The Talmud teaches us that the Chanukah lamps should continue to shine their light "until the feet of the people of Termod have left the public area" [Shabbat 21b]. We are also told that a Gentile asked Hillel, "Why are the eyes of the people of Termod narrow?" And he answered, "It is because they live in the sand." [31a]. The Maharsha explains that the people followed their eyes, which means that they were drawn into illicit sexual encounters, like Shimshon who followed the direction of his gaze. In this way the people of Termod harmed the sanctity of their eyes, which became narrow. And this is the meaning of the words of Hillel, that they live in the sand. "Chol," sand, also means profane, and Hillel was teaching us that the people of Termod are not holy since they are drawn after the profane. Thus, the hidden explanation of the phrase, "until the feet of the people of Termod have left the public area" is as follows: maintain the light until these people change their behavior and no longer gaze on forbidden sights. The Chanukah lamps have the power to curtail their behavior and to mend the eyes ("regel" not in the sense of feet but rather "hergel," a normal practice), such that mankind will return to its proper holy state.
 
[A reader added...]  In connection with this, we may note the fascinating and superbly on target commentary by the linguistic expert Hillel Zeidel on the verse, "A lamp of G-d is the soul of man, it searches out all the innermost chambers of the stomach" [Mishlei 20:27].

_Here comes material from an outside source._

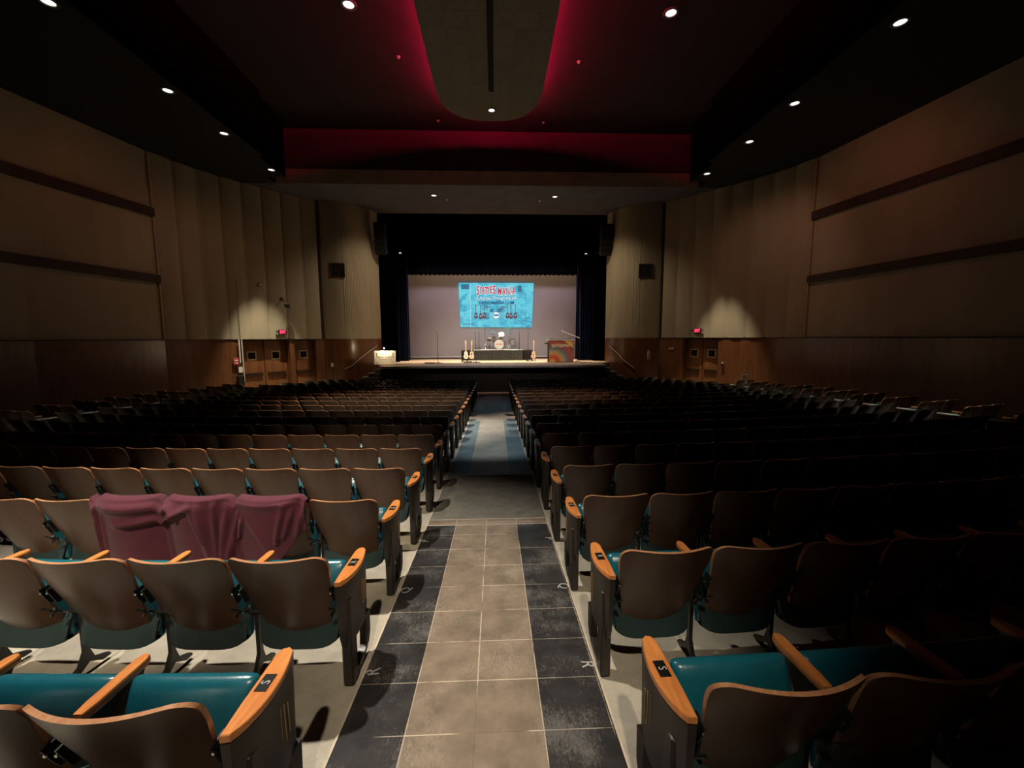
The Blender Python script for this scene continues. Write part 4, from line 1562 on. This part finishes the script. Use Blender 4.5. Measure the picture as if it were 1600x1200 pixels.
BX, BYD = 0.22, 24.25
rotF = Matrix.Rotation(R(90), 4, 'X')       # axis towards the hall
mx = Matrix.Translation((0, 0, 0.31)) @ rotF
t = make_drum('bass_drum', 'white bass drum with red script on its head, centre of the riser', 'drum', (BX, BYD, RT), 0.29, 0.40, mx, M['pearl'], M['head'])
text('drumhead_lettering', 'sixtiesmania', 0.105, mat('red_script', (0.6, 0.02, 0.03), 0.5, var=0.1), t, (0, -0.208, 0.32), (R(90), 0, 0), 0.0004, 0.78, 0.2, 0.002)
for s_ in (-1, 1):
    MB().tube([(s_ * 0.27, 0.02, 0.22), (s_ * 0.36, -0.10, 0.01)], 0.009, 6).build('spur', [M['chrome']], t)
def tom(lb, x, y, z, r, h, tilt, shell, hd, yawa=0.0):
    t = thing('rack_tom', lb, 'drum', (x, y, z))
    mx = Matrix.Rotation(yawa, 4, 'Z') @ Matrix.Rotation(R(tilt), 4, 'X')
    make_drum('', '', '', None, r, h, mx, shell, hd, parent=t)
    MB().tube([(0, 0.02, -h / 2 + .02), (0, 0.05, -0.30)], 0.010, 6).build('mount_post', [M['chrome']], t)
    return t
tom('black rack tom left above the bass drum', BX - 0.30, 24.25, RT + 0.62, 0.15, 0.20, 65, M['oyster'], M['oyster'])
tom('white rack tom with black head tilted above the bass drum', BX + 0.14, 24.22, RT + 0.80, 0.16, 0.22, 50, M['pearl'], M['oyster'])
t = make_drum('floor_tom', 'pale floor tom on thin legs right of the bass drum', 'drum', (BX + 0.74, 24.35, RT), 0.19, 0.36, Matrix.Translation((0, 0, 0.42)), M['pearl'], M['head'])
for k in range(3):
    a = R(90 + 120 * k)
    MB().tube([(0.2 * math.cos(a), 0.2 * math.sin(a), 0.5), (0.2 * math.cos(a), 0.2 * math.sin(a), 0.05), (0.23 * math.cos(a), 0.23 * math.sin(a), 0.0)], 0.008, 6).build('leg', [M['chrome']], t)
t = make_drum('snare_drum', 'chrome and white snare drum left of the bass drum on a low stand', 'drum', (BX - 0.52, 24.5, RT), 0.17, 0.14, Matrix.Translation((0, 0, 0.58)) @ Matrix.Rotation(R(8), 4, 'X'), M['oyster'], M['head'])
MB().tube([(0, 0, 0.5), (0, 0, 0.22)], 0.011, 6).tube([(0, 0, 0.24), (0.2, 0.1, 0.0)], 0.007, 5).tube([(0, 0, 0.24), (-0.2, 0.1, 0.0)], 0.007, 5).tube([(0, 0, 0.24), (0, -0.22, 0.0)], 0.007, 5).build('stand', [M['chrome']], t)
t = thing('drum_throne', 'round black drum stool behind the bass drum', 'stool', (BX + 0.05, 25.0, RT))
MB().lathe([(0.0001, 0.44), (0.16, 0.44), (0.18, 0.47), (0.18, 0.52), (0.15, 0.54), (0.0001, 0.54)], 20, cap=False).build('seat', [M['tolex']], t)
MB().tube([(0, 0, 0.46), (0, 0, 0.2)], 0.015, 8).tube([(0, 0, 0.22), (0.2, 0.12, 0)], 0.008, 6).tube([(0, 0, 0.22), (-0.2, 0.12, 0)], 0.008, 6).tube([(0, 0, 0.22), (0, -0.22, 0)], 0.008, 6).build('stand', [M['chrome']], t)


def cymbal(lb, x, y, h, r, tilt, boom=0.0):
    t = thing('cymbal_stand', lb, 'cymbal', (x, y, RT), 0, 'cymbals around the kit')
    mb = MB()
    mb.tube([(0, 0, 0.30), (0, 0, h if not boom else h - 0.18)], 0.010, 7)
    if boom:
        mb.tube([(0, 0, h - 0.2), (boom, 0.0, h)], 0.009, 7)
    mb.build('pole', [M['chrome']], t)
    for k in range(3):
        a = R(30 + 120 * k)
        MB().tube([(0, 0, 0.36), (0.24 * math.cos(a), 0.24 * math.sin(a), 0.0)], 0.009, 6).build('leg', [M['chrome']], t)
    mb = MB()
    mb.lathe([(0.0001, 0.028), (0.02, 0.027), (0.045, 0.010), (r * .6, 0.004), (r, -0.008), (r, -0.010), (r * .6, 0.002), (0.0001, 0.02)], 28, 0,
             Matrix.Translation((boom, 0, h)) @ Matrix.Rotation(R(tilt), 4, 'X') @ Matrix.Rotation(R(-6 if boom else 4), 4, 'Y'), cap=False)
    mb.build('cymbal', [M['brassc']], t, angle=60)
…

The word "ner," a lamp, can be viewed as a verb, as a parallel expression to the verb in the second half of the verse. Just as G-d searches and finds what is not outwardly visible, in the innermost chambers of the stomach, so does He "plow" – dig and search – within the innermost part of man, his soul, and reach into "the soul of man."

Thus, more than anything else the lamps of Chanukah symbolize the inner soul of the nation of Yisrael from which it draws its strength.

Let us hope and pray that lighting the Chanukah lamps and looking at them will enlighten us and wake us up to serve G-d in the holiest possible way.